Title EE Times' 20 hot technologies for 2012
Date   12/6/2011 7:00 AM EST                                              

Memo
What follows is a list of 20 technologies EE Times editors think can bring big changes, and that we will be tracking during 2012.

Given the pace of technological change, limiting our list to 20 topics doesn't really do the subject justice but in many ways our chosen topics embrace numerous others. Technology does not exist in a vacuum. Ideas behind each technology are interconnected both conceptually - and sometimes physically - through engineers, consumers, companies, events and market trends.

The significance can sometimes be as simple as how a well-turned phrase catches the essence of a technology sector, such as the way system-on-chip (SoC) replaced application-specific integrated circuits (ASICs) as a descriptor, a decade ago. For instance, is today's "Internet of Things" the same or different from machine-to-machine communications? Whichever buzz phrase we choose, the key is whether the technology will enable products to succeed and markets to grow.

The pictures used with the topics are not necessarily new in 2011 but examples from the past that illustrate why we think these technologies will flourish in the future

Speaking of flourishing, if we have learned one thing from this year of natural and economic disasters, it is that there are always areas within electronics and semiconductors that can grow rapidly even when the overall market growth is limited.

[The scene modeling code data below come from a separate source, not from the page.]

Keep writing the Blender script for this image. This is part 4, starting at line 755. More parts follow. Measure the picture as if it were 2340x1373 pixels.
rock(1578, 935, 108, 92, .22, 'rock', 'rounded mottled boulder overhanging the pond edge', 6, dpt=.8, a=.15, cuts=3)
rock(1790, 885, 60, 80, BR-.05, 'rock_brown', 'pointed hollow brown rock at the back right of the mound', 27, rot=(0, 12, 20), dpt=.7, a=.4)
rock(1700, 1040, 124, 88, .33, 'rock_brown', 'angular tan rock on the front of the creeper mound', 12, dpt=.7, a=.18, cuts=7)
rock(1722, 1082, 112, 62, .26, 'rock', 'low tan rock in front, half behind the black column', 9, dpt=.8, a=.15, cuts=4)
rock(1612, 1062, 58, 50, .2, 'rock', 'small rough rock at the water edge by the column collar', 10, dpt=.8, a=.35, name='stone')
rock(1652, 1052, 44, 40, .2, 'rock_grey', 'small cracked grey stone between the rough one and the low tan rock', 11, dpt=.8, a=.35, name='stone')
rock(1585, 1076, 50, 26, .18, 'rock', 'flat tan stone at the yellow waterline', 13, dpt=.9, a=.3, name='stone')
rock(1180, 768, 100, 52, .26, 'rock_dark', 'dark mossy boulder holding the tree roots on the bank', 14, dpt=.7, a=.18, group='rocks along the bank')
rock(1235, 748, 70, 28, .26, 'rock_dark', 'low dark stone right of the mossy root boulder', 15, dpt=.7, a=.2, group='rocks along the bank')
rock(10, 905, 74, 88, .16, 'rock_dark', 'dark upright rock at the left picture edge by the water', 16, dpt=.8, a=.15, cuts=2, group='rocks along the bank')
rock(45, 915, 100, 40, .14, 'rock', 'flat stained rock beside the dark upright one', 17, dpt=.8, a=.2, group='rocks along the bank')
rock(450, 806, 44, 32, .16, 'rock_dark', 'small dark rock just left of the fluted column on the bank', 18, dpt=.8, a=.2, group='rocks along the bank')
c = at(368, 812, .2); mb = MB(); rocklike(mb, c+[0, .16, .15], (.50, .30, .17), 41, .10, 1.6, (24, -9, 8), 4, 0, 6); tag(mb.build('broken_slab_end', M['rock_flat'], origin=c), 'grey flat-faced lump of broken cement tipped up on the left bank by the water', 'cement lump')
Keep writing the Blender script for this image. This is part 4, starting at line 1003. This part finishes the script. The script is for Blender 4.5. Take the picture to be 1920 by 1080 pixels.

And those hot areas are enabled by hot technologies like these.

1. Microelectromechanical systems (MEMS)

samsung_mems

MEMSIC's no-moving-parts MEMS accelerometer uses a heater to raise the temperature of central column of air, while thermocouples around the edge indicate acceleration as a change in temperature

MEMS is really six or seven sub-domains, many of which have products with high growth numbers.

They include: environmental sensors such as pressure and humidity sensors and silicon microphones; inertial sensors including accelerometers and gyroscopes; inkjets and microfluidics; microactuators including micromirror devices and displays; RF MEMS; Micro-optoelectromechanical systems (MOEMS); bioelectronic probes and substrates.